Bean v. Fursa Capital Ps., LP, 2013 WL 755792, at *6 (Del. Ch. Feb. 28, 2013) (citing In re Dean Witter P'ship Litig., 1998 WL 442456, at *6 (Del. Ch. July 17, 1998), aff'd, 725 A.2d 441 (Del. 1999) (explaining "[a]s the party asserting that tolling applies, plaintiffs bear the burden of pleading specific facts to demonstrate that the statute of limitations was, in fact, tolled")).

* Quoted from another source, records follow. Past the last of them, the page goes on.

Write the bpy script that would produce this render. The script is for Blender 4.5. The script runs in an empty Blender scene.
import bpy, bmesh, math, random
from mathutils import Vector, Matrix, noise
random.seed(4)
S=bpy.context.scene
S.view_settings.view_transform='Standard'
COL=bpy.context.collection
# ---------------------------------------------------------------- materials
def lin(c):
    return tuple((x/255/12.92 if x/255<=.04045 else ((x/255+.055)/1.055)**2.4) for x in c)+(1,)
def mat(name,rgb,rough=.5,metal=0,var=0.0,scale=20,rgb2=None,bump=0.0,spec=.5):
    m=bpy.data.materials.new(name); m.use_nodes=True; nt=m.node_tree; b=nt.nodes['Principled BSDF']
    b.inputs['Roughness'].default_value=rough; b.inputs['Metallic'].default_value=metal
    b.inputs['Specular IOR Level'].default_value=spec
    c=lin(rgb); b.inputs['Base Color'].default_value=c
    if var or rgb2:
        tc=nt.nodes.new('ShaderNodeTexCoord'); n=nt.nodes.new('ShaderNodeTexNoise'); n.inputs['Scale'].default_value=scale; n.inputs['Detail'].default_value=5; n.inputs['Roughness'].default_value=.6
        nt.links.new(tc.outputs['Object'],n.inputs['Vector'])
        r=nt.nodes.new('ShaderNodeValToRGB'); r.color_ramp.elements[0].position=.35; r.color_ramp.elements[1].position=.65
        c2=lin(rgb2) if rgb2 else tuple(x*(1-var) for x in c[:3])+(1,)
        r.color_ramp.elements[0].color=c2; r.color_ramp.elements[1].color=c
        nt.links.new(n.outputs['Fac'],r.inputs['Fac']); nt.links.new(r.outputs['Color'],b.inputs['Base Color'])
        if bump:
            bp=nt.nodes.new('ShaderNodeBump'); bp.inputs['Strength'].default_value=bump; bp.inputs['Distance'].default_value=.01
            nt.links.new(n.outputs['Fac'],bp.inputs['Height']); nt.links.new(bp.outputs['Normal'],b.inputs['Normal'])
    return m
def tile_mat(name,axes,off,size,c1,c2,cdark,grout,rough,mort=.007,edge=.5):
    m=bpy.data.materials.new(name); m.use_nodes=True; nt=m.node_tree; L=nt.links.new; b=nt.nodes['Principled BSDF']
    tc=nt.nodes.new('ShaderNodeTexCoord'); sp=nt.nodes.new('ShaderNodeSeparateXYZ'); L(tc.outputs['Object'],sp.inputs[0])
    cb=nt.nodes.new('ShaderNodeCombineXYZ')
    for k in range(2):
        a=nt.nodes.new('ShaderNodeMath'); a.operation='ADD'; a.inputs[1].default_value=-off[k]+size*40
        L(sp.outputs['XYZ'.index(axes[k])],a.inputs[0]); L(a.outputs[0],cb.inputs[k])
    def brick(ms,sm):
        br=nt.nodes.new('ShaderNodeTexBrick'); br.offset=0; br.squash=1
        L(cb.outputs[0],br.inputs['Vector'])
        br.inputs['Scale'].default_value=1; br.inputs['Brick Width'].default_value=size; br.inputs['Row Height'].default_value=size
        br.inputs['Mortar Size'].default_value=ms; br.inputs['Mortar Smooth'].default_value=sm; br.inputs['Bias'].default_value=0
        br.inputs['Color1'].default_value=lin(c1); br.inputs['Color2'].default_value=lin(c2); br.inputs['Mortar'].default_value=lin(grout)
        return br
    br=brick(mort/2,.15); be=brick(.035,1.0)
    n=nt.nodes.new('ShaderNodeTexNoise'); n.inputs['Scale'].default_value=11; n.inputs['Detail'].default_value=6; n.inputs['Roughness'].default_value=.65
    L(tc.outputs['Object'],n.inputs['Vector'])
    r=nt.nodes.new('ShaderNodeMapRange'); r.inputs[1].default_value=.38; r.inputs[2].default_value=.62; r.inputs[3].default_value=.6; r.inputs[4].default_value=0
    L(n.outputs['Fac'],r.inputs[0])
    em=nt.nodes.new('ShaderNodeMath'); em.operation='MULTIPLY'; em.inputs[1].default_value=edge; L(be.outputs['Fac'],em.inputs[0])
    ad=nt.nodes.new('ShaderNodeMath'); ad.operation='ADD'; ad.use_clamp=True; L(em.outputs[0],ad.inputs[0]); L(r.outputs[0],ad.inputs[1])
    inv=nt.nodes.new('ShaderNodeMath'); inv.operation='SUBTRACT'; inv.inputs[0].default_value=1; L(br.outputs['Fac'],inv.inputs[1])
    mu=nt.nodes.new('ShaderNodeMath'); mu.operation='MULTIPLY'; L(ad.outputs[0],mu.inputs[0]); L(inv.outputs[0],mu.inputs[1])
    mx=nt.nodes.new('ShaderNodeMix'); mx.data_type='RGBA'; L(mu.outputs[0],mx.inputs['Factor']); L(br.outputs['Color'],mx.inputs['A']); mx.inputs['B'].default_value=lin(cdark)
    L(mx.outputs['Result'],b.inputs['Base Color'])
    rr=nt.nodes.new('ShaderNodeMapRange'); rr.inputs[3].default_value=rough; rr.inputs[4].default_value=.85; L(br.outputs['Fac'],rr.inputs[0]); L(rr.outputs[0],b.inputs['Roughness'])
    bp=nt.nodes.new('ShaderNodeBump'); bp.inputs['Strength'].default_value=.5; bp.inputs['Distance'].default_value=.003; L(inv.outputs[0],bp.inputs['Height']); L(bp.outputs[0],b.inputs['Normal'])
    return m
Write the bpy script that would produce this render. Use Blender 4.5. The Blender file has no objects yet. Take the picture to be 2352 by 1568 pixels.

See, e.g., Chertok v. Zillow, Inc., 2021 WL 4851816, at *6 (Del. Ch. Oct. 18, 2021), aff'd, 277 A.3d 1258 (Del. 2022), reargument denied (June 23, 2022); Fannin v. UMTH Land Dev., LP, 2020 WL 4384230, at *13 (Del. Ch. July 31, 2020), cert. denied, 2020 WL 5198356 (Del. Ch. Aug. 28, 2020), and appeal refused sub nom. Etter v. Fannin, 238 A.3d 193 (Del. 2020); Silverberg v. Padda, 2019 WL 4566909, at *9 (Del. Ch. Sept. 19, 2019); In re Estate of du Pont Dean, 2017 WL 3189552, at *7 (Del. Ch. July 13, 2017); CMS Inv. Holdings, LLC v. Castle, 2016 WL 4411328, at *4 (Del. Ch. Aug. 19, 2016). See also Akrout v. Jarkoy, 2018 WL 3361401, at *11 (Del. Ch. July 10, 2018) (suggesting that a pleadings stage dismissal is most appropriate when there is an analogous statute of limitations in play).
III. CONCLUSION
For the above reasons, I find that the Motion should be denied. The Movant failed to demonstrate that laches is clear on the face of the pleadings. What is clear on the face of the pleadings is that the underlying issue is well poised for mediation. Thus, this matter is referred to mandatory mediation under Court of Chancery Rule 174(c)(1) with a non-judicial mediator. The Parties shall select a mediator by stipulation within twenty (20) days; if they are unable to agree, I will appoint a mediator by separate order.
This is my final report and exceptions are stayed under Court of Chancery Rule 144 pending mediation under Rule 174.